Murphy is clearly well-read and appears to have done substantial research for this book. I was surprised by how often he mentioned other books. Some of the books he mentioned are:
- Colossus by Niall Ferguson - "I believe the world needs an effective liberal empire and that the United States is the best candidate for the job" and America's best and brightest "aspire not to govern Mesopotamia but to manage MTV; not to rule the Hejaz but to run a hedge fund."
- Meditations by Marcus Aurelius
- Dark Age Ahead by Jane Jacobs - "The collapse of one sustaining cultural institution enfeebles others . . . . With each collapse, still further ruin becomes more likely."

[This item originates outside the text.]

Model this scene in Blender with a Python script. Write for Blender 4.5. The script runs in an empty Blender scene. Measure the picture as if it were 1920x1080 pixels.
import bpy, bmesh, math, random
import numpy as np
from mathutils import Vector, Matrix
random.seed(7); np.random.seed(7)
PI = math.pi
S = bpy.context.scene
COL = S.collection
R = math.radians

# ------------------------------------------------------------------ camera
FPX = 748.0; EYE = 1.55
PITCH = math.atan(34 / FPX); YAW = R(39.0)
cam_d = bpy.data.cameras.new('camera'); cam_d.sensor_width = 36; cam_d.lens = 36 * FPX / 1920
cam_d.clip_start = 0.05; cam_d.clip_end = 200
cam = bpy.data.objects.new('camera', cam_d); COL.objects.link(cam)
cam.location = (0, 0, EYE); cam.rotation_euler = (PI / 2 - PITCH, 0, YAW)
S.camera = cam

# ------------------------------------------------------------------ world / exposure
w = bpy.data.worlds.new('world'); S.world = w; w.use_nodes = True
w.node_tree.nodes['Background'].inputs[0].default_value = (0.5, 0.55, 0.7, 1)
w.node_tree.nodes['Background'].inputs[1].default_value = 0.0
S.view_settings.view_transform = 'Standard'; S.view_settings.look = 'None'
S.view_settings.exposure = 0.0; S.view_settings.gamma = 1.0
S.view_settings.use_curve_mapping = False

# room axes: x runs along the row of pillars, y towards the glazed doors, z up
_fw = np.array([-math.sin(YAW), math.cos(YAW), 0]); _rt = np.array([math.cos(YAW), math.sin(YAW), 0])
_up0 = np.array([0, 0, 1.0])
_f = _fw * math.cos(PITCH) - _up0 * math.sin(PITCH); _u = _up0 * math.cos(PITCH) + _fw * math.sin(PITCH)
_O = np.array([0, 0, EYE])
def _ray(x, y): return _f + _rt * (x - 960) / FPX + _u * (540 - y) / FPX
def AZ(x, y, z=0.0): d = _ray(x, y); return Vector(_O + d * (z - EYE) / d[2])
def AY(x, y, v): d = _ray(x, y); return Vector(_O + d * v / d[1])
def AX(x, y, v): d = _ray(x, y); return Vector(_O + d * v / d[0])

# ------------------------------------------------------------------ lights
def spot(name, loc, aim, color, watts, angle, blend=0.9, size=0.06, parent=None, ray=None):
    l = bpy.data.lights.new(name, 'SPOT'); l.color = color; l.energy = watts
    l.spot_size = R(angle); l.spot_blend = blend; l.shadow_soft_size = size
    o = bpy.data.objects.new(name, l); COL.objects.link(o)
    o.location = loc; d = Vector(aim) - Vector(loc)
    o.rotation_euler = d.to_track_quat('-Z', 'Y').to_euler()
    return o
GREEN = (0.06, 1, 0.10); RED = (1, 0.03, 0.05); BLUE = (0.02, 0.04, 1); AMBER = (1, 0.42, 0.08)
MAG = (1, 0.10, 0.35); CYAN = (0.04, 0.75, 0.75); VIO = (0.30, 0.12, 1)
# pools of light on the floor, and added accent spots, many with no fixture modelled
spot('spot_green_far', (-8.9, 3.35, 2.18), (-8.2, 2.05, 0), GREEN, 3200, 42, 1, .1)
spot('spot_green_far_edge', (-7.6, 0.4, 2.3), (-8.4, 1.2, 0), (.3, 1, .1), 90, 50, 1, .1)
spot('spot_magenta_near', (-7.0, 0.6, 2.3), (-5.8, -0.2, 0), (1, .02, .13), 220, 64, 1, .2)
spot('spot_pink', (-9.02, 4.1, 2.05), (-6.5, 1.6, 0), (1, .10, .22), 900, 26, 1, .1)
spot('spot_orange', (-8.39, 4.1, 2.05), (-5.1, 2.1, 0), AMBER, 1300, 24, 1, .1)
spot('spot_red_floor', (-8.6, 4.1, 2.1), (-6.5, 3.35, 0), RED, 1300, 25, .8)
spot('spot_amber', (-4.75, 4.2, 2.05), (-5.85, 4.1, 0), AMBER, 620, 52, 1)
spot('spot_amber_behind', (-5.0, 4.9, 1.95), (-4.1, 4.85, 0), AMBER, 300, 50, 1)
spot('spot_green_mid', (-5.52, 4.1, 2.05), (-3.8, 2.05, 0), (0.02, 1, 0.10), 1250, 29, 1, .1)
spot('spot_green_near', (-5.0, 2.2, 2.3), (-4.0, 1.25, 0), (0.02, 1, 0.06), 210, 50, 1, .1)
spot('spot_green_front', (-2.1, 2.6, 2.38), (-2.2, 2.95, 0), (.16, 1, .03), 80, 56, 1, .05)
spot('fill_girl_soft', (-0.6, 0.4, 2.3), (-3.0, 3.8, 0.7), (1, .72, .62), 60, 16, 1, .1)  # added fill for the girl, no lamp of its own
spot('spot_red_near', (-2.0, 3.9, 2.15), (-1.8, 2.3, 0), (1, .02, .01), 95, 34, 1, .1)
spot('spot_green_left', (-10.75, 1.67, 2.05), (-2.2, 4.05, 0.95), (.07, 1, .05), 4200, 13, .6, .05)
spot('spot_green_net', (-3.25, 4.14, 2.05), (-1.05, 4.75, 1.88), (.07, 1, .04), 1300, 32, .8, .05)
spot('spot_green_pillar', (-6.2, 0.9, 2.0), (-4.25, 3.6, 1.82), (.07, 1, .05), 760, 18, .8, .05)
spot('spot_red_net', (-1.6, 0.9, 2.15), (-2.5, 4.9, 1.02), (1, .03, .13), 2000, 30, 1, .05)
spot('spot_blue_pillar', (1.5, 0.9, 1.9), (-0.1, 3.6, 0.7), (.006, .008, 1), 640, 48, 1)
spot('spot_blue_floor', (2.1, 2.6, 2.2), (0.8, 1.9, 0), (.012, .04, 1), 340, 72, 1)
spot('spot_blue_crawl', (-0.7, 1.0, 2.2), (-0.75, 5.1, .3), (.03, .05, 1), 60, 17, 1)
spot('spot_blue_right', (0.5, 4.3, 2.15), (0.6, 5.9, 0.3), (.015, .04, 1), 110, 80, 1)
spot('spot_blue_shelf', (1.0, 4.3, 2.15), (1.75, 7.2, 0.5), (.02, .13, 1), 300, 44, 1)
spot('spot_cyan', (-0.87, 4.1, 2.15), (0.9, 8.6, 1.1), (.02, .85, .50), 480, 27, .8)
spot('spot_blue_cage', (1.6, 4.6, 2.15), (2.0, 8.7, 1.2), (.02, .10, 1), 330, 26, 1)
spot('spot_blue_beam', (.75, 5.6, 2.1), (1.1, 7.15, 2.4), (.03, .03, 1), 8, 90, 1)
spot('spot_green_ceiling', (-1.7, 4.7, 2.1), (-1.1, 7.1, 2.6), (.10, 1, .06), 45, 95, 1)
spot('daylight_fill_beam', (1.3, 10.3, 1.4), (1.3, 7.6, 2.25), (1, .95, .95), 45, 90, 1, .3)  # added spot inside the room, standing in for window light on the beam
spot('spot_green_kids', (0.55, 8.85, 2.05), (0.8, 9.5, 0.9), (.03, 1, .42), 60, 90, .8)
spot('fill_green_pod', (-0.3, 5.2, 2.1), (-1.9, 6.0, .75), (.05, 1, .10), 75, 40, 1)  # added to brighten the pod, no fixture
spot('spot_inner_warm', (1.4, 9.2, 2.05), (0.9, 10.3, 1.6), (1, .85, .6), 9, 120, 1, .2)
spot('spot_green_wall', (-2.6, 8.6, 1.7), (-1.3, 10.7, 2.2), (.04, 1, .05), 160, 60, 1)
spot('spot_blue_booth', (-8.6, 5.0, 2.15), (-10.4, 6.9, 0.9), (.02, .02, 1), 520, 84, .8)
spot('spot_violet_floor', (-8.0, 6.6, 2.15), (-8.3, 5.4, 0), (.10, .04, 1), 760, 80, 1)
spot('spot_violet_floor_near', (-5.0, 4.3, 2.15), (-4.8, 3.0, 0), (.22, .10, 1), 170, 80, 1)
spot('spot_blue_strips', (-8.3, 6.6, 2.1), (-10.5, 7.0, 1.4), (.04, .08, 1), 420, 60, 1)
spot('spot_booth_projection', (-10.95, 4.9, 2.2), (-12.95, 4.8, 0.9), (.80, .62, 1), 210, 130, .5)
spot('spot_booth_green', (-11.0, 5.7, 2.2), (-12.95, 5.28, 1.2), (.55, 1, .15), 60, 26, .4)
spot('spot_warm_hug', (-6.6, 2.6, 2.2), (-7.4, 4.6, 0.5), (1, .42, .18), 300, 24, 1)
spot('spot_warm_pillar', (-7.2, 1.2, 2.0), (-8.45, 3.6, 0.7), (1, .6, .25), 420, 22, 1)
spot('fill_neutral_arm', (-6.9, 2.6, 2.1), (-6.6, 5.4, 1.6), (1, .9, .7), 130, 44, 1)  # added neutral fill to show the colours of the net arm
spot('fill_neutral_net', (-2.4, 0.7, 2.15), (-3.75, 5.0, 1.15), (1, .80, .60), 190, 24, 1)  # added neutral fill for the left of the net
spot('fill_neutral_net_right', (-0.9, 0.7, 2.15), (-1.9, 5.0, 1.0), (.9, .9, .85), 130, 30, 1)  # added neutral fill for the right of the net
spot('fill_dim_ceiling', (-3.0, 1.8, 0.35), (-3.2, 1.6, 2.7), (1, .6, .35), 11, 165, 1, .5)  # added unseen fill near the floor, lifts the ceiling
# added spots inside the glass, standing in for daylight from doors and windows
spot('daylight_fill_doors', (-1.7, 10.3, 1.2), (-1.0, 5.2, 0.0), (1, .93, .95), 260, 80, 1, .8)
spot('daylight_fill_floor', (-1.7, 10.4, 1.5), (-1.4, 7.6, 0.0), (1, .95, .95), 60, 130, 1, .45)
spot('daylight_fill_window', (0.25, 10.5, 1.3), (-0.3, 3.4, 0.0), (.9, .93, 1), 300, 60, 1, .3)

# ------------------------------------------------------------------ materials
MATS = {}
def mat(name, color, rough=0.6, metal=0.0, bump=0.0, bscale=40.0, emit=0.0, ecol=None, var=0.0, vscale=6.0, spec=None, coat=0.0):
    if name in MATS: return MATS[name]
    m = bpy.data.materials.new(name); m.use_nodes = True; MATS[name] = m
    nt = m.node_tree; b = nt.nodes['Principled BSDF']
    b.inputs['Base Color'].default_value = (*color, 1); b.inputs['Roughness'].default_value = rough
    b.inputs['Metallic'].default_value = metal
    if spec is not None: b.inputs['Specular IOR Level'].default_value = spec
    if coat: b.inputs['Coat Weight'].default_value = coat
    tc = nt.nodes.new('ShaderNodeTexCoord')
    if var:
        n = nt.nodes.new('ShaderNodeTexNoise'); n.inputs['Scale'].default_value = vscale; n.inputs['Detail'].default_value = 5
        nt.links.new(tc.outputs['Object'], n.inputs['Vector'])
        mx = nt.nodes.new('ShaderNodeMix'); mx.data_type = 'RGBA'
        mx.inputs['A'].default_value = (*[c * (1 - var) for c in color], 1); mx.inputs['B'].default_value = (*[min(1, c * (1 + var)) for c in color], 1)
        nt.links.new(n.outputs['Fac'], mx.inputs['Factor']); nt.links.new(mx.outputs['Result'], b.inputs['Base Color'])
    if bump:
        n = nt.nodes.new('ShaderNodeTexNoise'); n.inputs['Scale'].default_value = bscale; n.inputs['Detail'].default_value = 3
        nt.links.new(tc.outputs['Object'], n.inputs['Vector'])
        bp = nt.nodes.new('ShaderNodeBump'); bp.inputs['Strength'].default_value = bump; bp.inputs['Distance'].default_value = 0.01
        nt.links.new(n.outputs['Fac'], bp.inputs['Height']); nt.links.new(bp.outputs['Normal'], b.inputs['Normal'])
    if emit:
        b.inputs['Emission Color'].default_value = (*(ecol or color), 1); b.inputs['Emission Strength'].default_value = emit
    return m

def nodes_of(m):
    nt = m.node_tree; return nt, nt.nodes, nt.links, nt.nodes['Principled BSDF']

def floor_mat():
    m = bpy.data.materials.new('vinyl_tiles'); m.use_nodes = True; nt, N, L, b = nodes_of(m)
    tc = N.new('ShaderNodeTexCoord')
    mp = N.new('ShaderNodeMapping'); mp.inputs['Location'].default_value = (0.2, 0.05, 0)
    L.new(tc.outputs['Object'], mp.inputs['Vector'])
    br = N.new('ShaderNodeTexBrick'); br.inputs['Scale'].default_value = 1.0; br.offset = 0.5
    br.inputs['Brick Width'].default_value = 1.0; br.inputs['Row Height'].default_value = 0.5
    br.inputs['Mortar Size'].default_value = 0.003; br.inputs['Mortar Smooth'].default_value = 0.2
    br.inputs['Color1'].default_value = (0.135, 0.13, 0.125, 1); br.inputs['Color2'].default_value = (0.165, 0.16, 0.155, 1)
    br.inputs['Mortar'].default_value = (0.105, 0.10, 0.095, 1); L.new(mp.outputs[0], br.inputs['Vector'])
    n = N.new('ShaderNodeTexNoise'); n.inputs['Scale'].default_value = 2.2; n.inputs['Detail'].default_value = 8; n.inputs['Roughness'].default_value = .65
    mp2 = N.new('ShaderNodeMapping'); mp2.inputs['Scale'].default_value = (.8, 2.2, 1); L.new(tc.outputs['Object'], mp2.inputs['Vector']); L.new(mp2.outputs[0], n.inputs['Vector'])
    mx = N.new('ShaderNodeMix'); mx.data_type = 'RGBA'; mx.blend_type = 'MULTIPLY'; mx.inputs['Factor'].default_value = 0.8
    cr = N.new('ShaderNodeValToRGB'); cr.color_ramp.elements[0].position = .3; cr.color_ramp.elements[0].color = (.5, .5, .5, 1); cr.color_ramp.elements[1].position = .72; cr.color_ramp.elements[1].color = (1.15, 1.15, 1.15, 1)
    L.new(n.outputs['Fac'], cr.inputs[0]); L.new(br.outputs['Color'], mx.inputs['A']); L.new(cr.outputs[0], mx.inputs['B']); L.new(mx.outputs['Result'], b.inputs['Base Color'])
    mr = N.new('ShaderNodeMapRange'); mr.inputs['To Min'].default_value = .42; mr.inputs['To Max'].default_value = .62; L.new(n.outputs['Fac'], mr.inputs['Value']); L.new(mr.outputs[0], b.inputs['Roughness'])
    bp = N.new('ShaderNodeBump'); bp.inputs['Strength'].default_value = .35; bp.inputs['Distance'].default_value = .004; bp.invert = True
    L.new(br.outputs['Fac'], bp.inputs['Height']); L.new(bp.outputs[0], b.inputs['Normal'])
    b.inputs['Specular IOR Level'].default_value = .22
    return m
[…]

- City of God by Augustine
- Satyricon by Petronius
- The Great Gatsby by F. Scott Fitzgerald
- The Portrait of a Lady by Henry James
- The Decline & Fall of the Roman Empire by Edward Gibbon
- Murder on the Orient Express by Agatha Christie
- Cato: A Tragedy in Five Acts by Joseph Addison
- The Crucible by Arthur Miller
- Life of Washington by Parson Weems
- Democracy: An American Novel by Henry Adams
- Caesar & Cleopatra by George Bernard Shaw
- Political Arithmetick by William Petty
- Roman History by Ammianus Marcellinus
- The Grand Strategy of the Roman Empire by Edward Luttwak
- The Soldier and the State by Samuel Huntington
- This Kind of War by Colonel T. R. Fehrenbach - "You may fly over a land forever; you may bomb it, atomize it, pulverize it and wipe it clean of life -- but if you desire to defend it, protect it, and keep it for civilization, you must do this on the ground, the way the Roman legions did, by putting your young men into the mud."
- Corruption and the Decline of Rome by Ramsay MacMullen - "the privatization of power" or "the deflection of public purpose by private interests."

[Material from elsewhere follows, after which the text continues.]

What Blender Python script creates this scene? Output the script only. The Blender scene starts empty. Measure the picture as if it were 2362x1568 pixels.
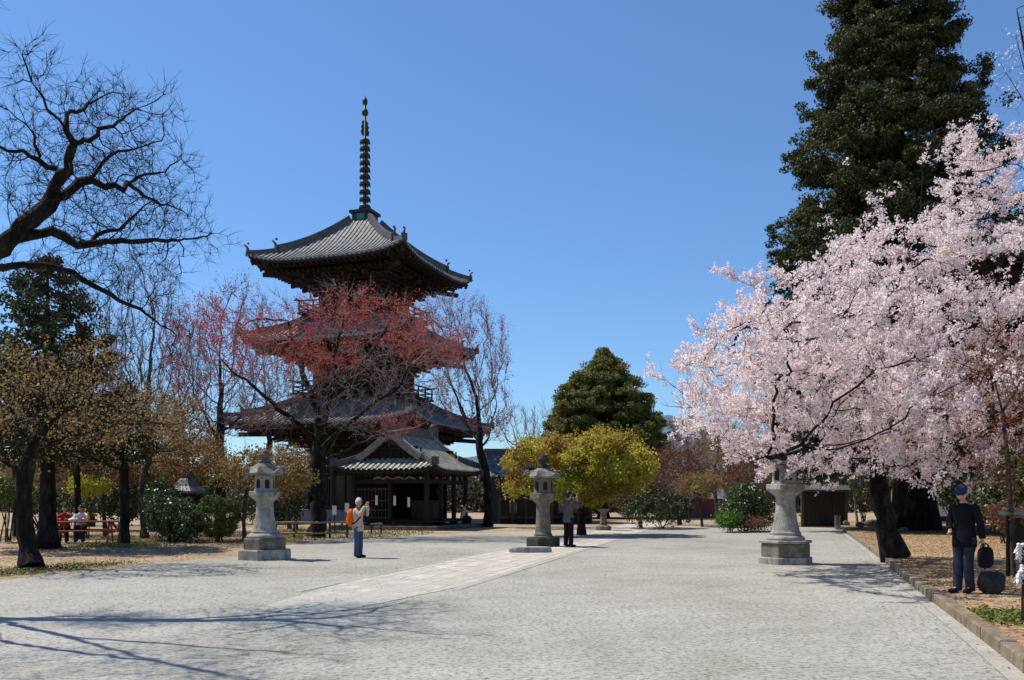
import bpy, bmesh, math, random
import numpy as np
from mathutils import Vector, Matrix
sc = bpy.context.scene
COL = sc.collection
R = math.radians

# ------------------------------------------------------------ camera, sky, sun, exposure
FPX, CX, HOR, CAMZ = 2100.0, 1181.0, 1150.0, 1.6      # level camera, lens shifted up: uprights stay upright
cam_d = bpy.data.cameras.new('camera')
cam = bpy.data.objects.new('camera', cam_d)
COL.objects.link(cam)
cam.location = (0, 0, CAMZ)
cam.rotation_euler = (math.pi / 2, 0, 0)
cam_d.shift_y = (HOR - 784.0) / 2362
cam_d.sensor_width = 36
cam_d.lens = 36 * FPX / 2362
cam_d.clip_end = 9000
cam_d.clip_start = 0.1
sc.camera = cam

SUN_EL, SUN_BACK = R(57), R(20)          # height, and how far behind the picture plane on the left
world = bpy.data.worlds.new('World')
sc.world = world
world.use_nodes = True
wn = world.node_tree
sky = wn.nodes.new('ShaderNodeTexSky')
sky.sky_type = 'NISHITA'
sky.sun_disc = False
sky.sun_elevation = SUN_EL
sky.sun_rotation = R(270) + SUN_BACK
sky.altitude = 8000
sky.air_density = 3.2
sky.dust_density = 0.0
sky.ozone_density = 10.0
wn.links.new(sky.outputs[0], wn.nodes['Background'].inputs[0])
wn.nodes['Background'].inputs[1].default_value = 0.123
sun_d = bpy.data.lights.new('sun', 'SUN')
sun_d.energy = 4.75
sun_d.angle = R(0.53)
sun_d.color = (1.0, 0.93, 0.82)
sun = bpy.data.objects.new('sun', sun_d)
COL.objects.link(sun)
to_sun = Vector((-math.cos(SUN_BACK) * math.cos(SUN_EL), math.sin(SUN_BACK) * math.cos(SUN_EL), math.sin(SUN_EL)))
sun.rotation_euler = (-to_sun).to_track_quat('-Z', 'Y').to_euler()
sun.location = to_sun * 60
sc.view_settings.view_transform = 'Standard'
sc.view_settings.look = 'None'
sc.view_settings.exposure = 0.22
sc.view_settings.gamma = 1.0
sc.cycles.max_bounces = 7
sc.cycles.diffuse_bounces = 6
sc.cycles.transparent_max_bounces = 8
sc.cycles.use_adaptive_sampling = True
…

- Daily Life in Ancient Rome by Jerome Carcopino
- The Shadow Government by Daniel Guttman and Barry Willner
- Holy Fire by Bruce Sterling
- Blow the House Down by Robert Baer
- The Annals of Imperial Rome by Tacitus
- The Quiet American by Graham Greene
- The World is Flat: A Brief History of the Twenty-first Century by Thomas L. Friedman
- My Year in Iraq by L. Paul Bremer - I'd really like to read this
- The Old Social Classes & The Revolutionary Movement of Iraq by Hanna Batatu
- Roman History by Cassius Dio
- Puck of Pook's Hill by Rudyard Kipling
- Mexifornia by Victor Davis Hanson
- Waiting for the Barbarians by J. M. Coetzee
- Childe Harold's Pilgrimage by Lord Byron
- Why Most Things Fail by Paul Ormerod
I found that I enjoyed this book immensely at the start but found my interest wavering as I got further into the book. But Murphy concludes this book rather succinctly with what he calls the "Titus Livius 100-year Workout Plan":
- Instill an appreciation of the wider world, including creation of immigration-friendly policies and an increase in the number of Americans who are fluent in another language.
- Stop treating government as a necessary evil and instead rely on it proudly for the big things it can do well. Examples include nurturing business, reducing poverty, Social Security, and guaranteed student loans.
- Fortify the institutions that promote assimilation (public services for illegal immigrants).
- Take some weight off the military and national service.